• Exercise brief: Show all lines holding the string "This".

• The records:
>> START

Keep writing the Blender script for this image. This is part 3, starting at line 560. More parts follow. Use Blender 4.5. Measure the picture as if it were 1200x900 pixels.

>> END
>> START

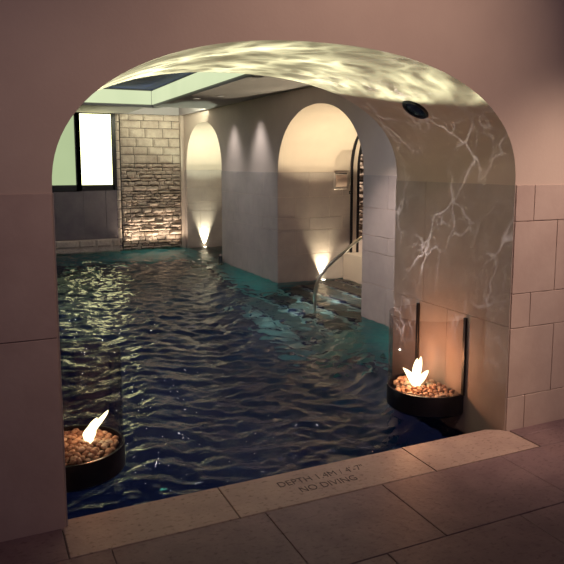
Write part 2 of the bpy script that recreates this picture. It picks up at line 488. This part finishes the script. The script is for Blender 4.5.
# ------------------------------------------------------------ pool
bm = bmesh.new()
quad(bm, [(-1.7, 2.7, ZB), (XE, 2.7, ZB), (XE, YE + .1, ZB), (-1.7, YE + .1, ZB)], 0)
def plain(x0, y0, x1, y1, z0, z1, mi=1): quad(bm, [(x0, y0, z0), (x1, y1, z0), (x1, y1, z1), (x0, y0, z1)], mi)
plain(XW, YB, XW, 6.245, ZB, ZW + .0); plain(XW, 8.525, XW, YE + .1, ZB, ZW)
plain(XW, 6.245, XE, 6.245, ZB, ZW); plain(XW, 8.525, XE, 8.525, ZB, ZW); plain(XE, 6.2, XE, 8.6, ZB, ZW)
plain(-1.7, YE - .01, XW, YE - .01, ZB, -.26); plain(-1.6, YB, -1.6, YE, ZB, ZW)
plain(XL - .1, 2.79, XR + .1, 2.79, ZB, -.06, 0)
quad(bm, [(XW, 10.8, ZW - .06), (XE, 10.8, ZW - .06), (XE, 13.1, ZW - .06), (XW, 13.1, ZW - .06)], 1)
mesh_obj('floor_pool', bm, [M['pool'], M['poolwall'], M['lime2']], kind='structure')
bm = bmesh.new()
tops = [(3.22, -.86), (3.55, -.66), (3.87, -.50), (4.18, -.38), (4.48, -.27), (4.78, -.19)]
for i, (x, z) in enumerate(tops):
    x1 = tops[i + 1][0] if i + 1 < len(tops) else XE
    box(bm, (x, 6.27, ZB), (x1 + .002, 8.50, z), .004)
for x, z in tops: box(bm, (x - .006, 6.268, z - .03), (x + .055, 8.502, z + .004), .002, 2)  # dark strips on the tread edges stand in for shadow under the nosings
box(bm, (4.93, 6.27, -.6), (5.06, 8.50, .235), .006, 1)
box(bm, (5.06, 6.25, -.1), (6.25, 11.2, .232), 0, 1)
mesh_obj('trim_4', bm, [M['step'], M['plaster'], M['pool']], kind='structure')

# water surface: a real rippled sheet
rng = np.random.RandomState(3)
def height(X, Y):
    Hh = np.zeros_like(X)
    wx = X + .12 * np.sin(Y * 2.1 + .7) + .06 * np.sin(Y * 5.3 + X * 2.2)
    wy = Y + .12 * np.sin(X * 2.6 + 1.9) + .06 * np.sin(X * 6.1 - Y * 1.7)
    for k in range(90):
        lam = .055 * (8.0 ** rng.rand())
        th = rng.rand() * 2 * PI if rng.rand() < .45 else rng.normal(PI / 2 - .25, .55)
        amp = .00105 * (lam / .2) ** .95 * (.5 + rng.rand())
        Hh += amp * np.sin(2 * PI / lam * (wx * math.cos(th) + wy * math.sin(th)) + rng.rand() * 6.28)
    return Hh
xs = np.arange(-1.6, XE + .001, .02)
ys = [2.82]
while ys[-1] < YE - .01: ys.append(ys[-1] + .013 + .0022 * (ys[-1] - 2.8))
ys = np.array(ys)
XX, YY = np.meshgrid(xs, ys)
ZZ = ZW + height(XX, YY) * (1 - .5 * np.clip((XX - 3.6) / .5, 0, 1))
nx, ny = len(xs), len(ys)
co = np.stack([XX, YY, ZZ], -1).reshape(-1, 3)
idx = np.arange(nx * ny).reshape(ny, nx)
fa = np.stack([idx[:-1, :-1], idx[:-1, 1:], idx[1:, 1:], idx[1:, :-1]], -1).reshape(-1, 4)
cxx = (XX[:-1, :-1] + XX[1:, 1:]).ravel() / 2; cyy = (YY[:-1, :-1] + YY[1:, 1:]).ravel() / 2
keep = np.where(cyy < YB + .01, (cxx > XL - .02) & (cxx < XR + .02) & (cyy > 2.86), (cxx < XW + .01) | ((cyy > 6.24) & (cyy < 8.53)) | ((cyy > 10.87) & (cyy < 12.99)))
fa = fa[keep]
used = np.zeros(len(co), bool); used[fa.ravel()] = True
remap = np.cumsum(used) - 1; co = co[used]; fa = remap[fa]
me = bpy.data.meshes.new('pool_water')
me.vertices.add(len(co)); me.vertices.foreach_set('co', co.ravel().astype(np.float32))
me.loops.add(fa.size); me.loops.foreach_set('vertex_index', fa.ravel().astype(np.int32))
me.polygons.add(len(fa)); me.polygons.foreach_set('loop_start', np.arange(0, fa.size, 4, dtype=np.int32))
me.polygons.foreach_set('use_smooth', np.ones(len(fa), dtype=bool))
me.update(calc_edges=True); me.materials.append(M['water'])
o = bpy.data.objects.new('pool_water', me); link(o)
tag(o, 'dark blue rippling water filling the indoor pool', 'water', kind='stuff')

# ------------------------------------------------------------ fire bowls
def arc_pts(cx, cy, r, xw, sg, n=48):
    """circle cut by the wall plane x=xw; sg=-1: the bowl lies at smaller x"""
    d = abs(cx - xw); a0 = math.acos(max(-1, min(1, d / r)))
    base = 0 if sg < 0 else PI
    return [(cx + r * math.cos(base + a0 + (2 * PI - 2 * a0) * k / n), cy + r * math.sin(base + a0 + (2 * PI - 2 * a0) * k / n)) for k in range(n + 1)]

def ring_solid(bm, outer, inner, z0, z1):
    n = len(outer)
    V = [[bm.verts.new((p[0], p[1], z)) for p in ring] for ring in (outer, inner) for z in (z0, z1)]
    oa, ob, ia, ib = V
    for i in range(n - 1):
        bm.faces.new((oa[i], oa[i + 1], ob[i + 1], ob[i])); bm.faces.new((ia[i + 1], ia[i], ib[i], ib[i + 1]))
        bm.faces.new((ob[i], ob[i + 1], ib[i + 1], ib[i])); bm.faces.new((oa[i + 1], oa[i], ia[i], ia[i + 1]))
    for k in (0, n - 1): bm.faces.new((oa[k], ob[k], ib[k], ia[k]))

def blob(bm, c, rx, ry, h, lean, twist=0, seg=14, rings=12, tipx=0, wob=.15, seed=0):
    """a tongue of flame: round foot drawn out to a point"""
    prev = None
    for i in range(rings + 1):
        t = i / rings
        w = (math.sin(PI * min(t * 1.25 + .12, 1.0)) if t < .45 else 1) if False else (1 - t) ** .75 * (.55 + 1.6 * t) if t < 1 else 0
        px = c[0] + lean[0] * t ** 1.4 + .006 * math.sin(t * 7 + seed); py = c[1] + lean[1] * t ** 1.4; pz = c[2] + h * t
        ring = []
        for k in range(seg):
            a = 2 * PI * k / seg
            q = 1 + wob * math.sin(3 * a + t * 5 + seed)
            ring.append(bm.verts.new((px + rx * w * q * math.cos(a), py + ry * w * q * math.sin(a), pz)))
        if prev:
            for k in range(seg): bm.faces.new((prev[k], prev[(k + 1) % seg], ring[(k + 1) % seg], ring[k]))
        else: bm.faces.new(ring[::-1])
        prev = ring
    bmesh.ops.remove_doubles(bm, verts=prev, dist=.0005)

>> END

• Final result:
Keep writing the Blender script for this image. This is part 3, starting at line 560. More parts follow. Use Blender 4.5. Measure the picture as if it were 1200x900 pixels.
Write part 2 of the bpy script that recreates this picture. It picks up at line 488. This part finishes the script. The script is for Blender 4.5.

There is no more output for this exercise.